Joliet artist displays three seasons of oil paintings, which she created outdoors at Hadley Valley

Joliet artist displays three seasons of oil paintings, which she created outdoors at Hadley Valley

JOLIET – Joliet artist Maggie Capettini paints en plein air, but there’s nothing “plein” about her artwork.

Inspired by the changing seasons and the vibrant and rustic environment of the area park of the same name, Capettini’s work, “Hadley Valley: A Year in Seasons,” will be displayed through October at three Forest Preserve District of Will County visitor centers on a rotating basis.

“It’s a beautiful area – there’s a wonderful stretch of wilderness between Joliet and Homer Glen, there are paths for joggers and horses and all sorts of types of plants and scenery,” Capettini said. “I was interested in getting back into painting, and the idea of painting the outdoors was appealing to me because of the beautiful colors and because there’s always something new to see every time you return to the park. I would drive down Route 6 and just be in awe of it, and it inspired me.”

That also inspired her to paint in a style rarely used – en plein air, which means, roughly translated from the French, that her works are painted outdoors. An advantage to working in this style was that Capettini could take her children – Flynn, 6 and Lilah, 4 – with her.

Capettini would paint; her children would play. They enjoyed the scenery as much as she did.

“Once I started painting, I couldn’t stop,” Capettini said. “There are so many beautiful things in the valley. I just kept finding new and interesting things to try to capture.”

The exhibit contains 30 pieces; 25 are en plein air works. The remaining are based on photographs Capettini took for paintings later done in her home studio. Capettini will discuss her work and the plein air technique from 2 to 4:30 p.m.

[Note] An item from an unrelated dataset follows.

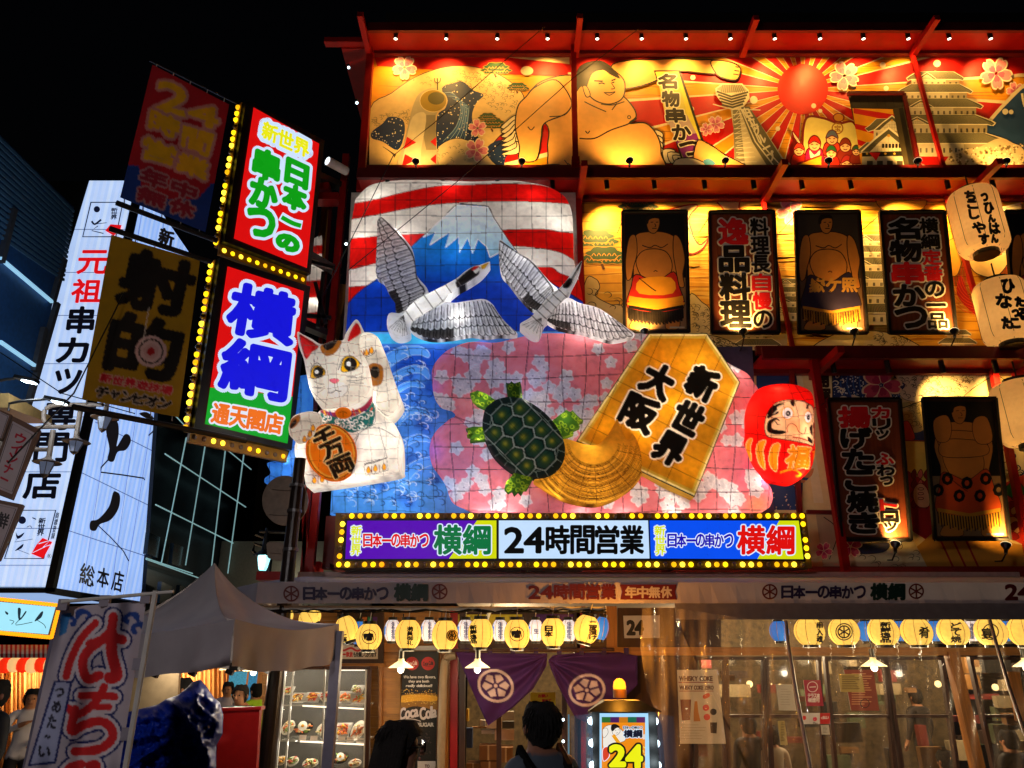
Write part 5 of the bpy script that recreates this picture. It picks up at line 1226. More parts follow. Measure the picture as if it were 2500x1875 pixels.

April 18 at the Sugar Creek Administration Center in Joliet.

Capettini said she hopes her works inspire people to check out Hadley Valley for themselves. Cindy Cain, public information officer for the Forest Preserve District of Will County, believes Capettini and her works are inspiring.

“It’s really amazing that she spent so much time outdoors in our preserve soaking up not only the nature but also interacting with other preserve visitors while she produced her oil paintings,” Cain said. “It’s a wonderful mixture of nature, people and art.”

Capettini began painting when she was 5. She has pursued her muse throughout her life.

“I always loved doing it, but I never thought it would lead me to something so serious,” Capettini said. “I always just liked making things and appreciated doing them.”

A graduate of Batavia High School who got her bachelor’s degree in art from Augustana College in 2001, Capettini, now 35, didn’t consider exhibiting her works while she was painting them. She merely wanted to capture the beauty she enjoyed during those nature walks with her kids.

It was the first time in a long time Capettini had painted, she said, partly because she never really had discovered her niche. That changed in 2011, when Capettini took a landscaping class with a Chicago artist, James Swanson.

“It really clicked for me,” Capettini said. “I loved painting landscapes because there’s always something new to them. Every day and moment to moment, things change within them, and sometimes that’s overlooked if you just see them and go right by. But if you really stop and look, you can capture these small changes, and over time you see they’re actually pretty big and significant.”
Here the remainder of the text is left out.